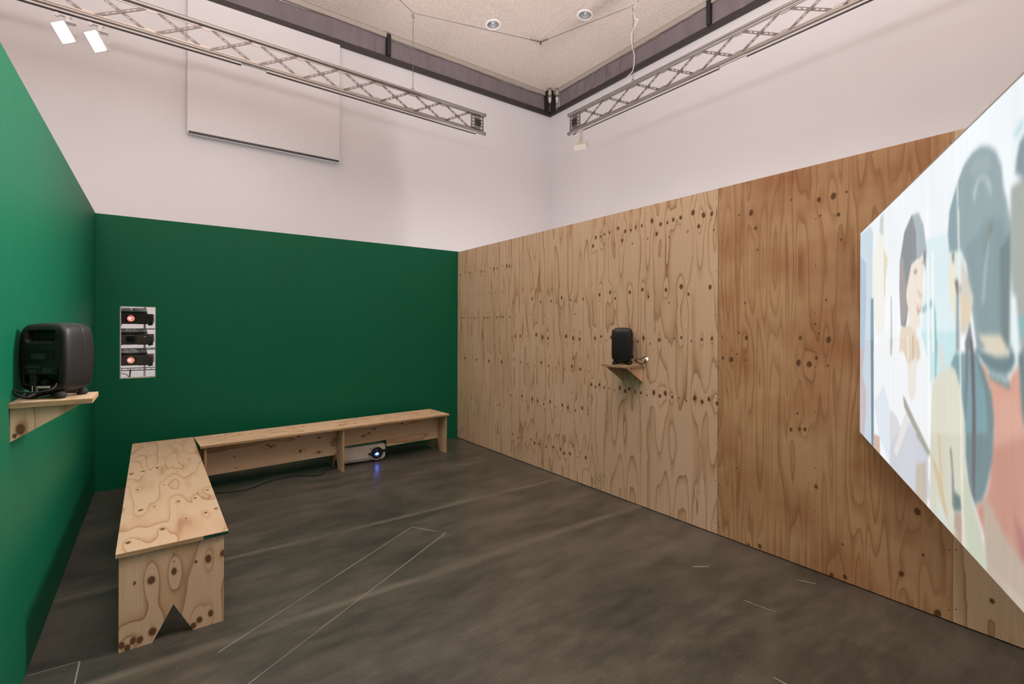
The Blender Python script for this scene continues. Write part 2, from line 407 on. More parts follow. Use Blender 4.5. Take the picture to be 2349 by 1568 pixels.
-=-=-
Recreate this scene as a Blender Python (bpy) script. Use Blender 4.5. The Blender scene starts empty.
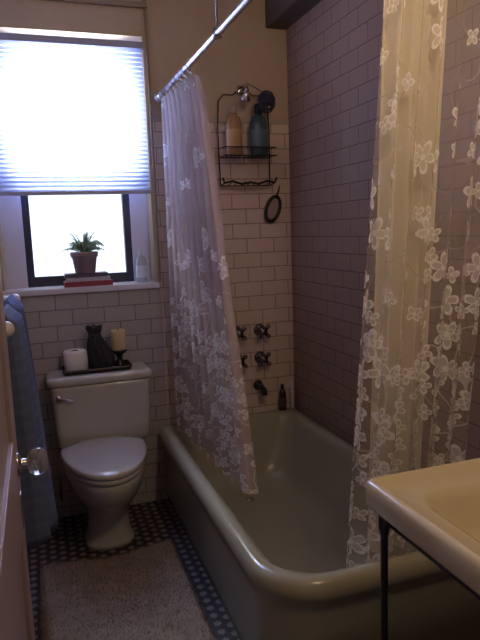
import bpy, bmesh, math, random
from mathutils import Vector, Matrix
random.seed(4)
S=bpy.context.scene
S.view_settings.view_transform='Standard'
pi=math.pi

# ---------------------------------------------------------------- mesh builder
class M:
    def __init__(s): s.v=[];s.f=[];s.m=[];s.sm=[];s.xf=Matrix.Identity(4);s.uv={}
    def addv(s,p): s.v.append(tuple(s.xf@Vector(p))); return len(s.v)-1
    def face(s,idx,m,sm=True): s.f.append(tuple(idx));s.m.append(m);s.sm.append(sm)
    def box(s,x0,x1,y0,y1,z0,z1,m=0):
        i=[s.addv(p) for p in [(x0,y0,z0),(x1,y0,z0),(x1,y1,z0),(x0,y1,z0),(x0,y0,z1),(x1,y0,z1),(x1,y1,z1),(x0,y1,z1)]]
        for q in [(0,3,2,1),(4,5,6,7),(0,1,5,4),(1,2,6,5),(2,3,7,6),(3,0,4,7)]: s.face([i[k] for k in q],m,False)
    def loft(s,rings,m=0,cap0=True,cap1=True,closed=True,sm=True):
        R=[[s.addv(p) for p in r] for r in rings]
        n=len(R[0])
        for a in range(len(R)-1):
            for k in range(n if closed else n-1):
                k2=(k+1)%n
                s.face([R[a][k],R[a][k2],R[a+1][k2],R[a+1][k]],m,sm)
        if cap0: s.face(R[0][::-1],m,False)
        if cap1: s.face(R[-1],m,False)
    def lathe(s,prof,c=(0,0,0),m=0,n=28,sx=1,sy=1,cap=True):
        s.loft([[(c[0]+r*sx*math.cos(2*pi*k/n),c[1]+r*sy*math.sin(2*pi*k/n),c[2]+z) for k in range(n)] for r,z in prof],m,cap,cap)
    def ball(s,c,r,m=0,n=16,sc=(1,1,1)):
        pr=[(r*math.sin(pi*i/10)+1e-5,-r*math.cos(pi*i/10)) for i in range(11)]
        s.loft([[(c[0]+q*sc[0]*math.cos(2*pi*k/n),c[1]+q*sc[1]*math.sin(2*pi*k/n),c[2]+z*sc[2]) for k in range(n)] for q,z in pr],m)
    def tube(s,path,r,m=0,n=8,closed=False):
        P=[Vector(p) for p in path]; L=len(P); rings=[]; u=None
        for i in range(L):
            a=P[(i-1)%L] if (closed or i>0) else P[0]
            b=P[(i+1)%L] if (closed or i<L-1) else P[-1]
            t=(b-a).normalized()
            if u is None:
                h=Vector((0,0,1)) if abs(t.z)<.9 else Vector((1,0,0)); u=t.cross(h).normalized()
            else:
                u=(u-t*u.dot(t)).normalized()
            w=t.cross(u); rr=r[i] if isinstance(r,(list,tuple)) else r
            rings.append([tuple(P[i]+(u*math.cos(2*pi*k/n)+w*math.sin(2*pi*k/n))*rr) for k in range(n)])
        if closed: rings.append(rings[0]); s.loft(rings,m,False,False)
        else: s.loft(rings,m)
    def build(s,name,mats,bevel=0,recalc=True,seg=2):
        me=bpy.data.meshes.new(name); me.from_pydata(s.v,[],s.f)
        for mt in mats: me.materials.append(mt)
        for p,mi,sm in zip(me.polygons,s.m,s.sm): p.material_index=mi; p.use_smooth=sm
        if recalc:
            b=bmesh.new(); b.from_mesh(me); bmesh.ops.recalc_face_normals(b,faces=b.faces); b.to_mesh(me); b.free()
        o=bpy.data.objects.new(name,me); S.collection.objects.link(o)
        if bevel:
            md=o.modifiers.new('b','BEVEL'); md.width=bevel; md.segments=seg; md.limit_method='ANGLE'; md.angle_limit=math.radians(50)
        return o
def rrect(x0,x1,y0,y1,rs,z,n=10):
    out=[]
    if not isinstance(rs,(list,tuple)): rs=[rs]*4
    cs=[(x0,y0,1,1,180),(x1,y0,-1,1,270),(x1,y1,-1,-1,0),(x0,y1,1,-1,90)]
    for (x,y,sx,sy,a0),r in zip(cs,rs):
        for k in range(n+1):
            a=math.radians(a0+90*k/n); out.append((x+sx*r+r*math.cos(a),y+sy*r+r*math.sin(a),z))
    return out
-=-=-
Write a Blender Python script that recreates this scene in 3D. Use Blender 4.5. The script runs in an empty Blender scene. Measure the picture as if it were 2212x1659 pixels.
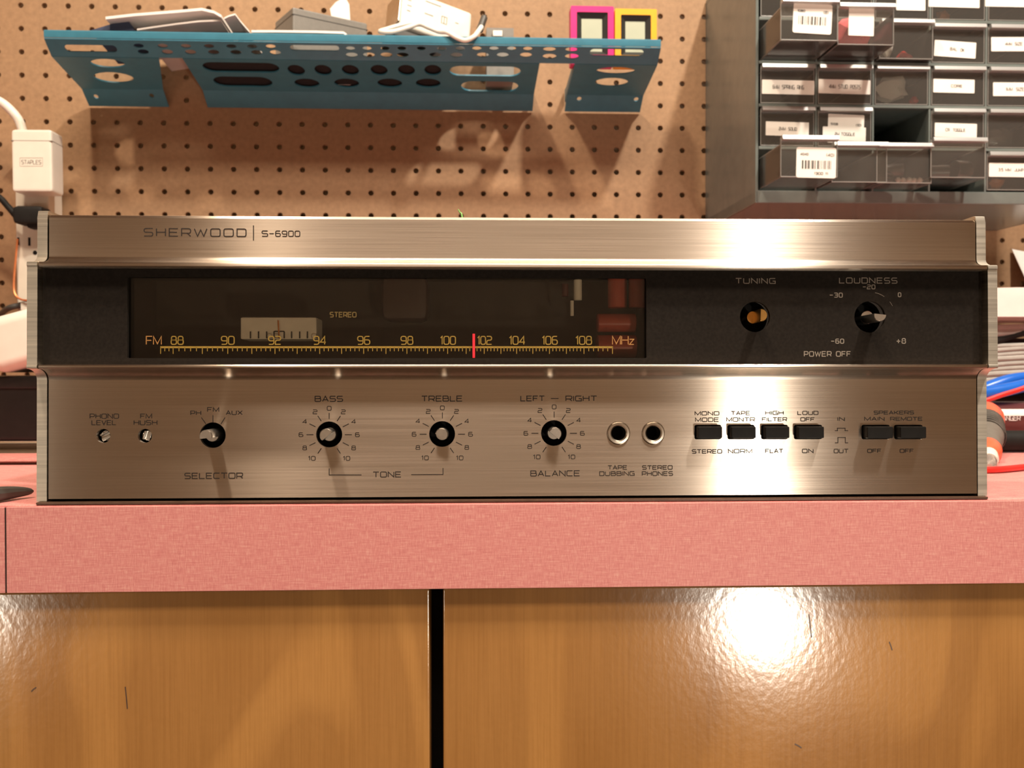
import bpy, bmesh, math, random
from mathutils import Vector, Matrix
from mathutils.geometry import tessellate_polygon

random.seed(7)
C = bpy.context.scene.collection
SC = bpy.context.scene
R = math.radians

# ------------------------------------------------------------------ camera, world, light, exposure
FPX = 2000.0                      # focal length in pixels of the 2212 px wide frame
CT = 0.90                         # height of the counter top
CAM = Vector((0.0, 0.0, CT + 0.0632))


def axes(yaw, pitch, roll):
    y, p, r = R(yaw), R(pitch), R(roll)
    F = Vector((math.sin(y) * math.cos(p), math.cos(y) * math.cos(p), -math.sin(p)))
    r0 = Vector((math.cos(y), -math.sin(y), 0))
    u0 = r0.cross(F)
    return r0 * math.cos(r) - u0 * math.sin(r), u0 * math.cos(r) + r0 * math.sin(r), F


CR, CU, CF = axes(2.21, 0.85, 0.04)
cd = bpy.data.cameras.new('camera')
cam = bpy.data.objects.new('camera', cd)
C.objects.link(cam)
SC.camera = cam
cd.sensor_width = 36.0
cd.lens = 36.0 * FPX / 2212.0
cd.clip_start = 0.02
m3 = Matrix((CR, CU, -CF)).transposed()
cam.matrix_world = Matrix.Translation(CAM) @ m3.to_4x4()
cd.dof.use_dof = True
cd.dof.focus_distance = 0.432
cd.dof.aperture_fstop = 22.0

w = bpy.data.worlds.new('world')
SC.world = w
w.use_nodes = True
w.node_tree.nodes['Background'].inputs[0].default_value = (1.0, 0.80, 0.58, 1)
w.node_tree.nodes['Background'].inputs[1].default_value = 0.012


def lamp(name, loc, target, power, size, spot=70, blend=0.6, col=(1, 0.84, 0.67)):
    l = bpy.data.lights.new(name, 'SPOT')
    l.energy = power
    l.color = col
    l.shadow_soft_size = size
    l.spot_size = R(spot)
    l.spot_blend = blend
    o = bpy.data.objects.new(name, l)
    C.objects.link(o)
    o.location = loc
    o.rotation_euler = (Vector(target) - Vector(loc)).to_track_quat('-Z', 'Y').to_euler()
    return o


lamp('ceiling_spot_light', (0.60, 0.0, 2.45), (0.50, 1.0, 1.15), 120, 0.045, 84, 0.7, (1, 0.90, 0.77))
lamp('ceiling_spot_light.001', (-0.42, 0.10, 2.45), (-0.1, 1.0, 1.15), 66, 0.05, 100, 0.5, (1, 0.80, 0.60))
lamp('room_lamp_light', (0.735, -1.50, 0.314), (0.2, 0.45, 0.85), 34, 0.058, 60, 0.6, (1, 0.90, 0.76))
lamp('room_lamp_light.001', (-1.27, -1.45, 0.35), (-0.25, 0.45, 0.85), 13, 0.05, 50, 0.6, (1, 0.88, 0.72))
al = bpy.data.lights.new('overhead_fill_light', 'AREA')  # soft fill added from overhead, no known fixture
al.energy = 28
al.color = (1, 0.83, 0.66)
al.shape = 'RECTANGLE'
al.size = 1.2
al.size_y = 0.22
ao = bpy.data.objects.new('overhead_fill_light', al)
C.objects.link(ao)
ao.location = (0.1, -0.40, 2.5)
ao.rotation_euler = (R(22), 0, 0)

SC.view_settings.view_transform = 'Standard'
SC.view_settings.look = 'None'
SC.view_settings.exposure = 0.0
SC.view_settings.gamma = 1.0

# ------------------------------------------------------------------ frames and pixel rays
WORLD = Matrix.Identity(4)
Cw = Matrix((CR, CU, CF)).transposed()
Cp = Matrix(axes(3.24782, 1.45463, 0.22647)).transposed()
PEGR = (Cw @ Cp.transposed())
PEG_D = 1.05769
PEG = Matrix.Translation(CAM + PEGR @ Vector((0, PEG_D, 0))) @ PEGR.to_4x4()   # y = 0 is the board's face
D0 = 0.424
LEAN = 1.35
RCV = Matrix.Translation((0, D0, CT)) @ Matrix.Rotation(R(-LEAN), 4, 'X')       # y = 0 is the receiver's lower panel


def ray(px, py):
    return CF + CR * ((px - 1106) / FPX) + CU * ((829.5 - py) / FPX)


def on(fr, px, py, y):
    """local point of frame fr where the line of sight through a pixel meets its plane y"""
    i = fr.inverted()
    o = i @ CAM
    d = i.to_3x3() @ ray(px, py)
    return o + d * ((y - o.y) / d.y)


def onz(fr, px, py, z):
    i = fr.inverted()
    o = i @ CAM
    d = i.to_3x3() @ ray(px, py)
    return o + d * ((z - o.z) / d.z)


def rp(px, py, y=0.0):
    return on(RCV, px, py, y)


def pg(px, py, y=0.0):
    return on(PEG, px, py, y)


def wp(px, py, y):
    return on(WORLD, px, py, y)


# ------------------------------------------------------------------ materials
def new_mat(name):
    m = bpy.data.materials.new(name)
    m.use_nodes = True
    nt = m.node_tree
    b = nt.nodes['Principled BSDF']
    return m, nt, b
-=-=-
**Task directions**. In the listing, find all lines with the string "empty" and copy them.

**Finished task**.
Recreate this scene as a Blender Python (bpy) script. Use Blender 4.5. The Blender scene starts empty.
Write a Blender Python script that recreates this scene in 3D. Use Blender 4.5. The script runs in an empty Blender scene. Measure the picture as if it were 2212x1659 pixels.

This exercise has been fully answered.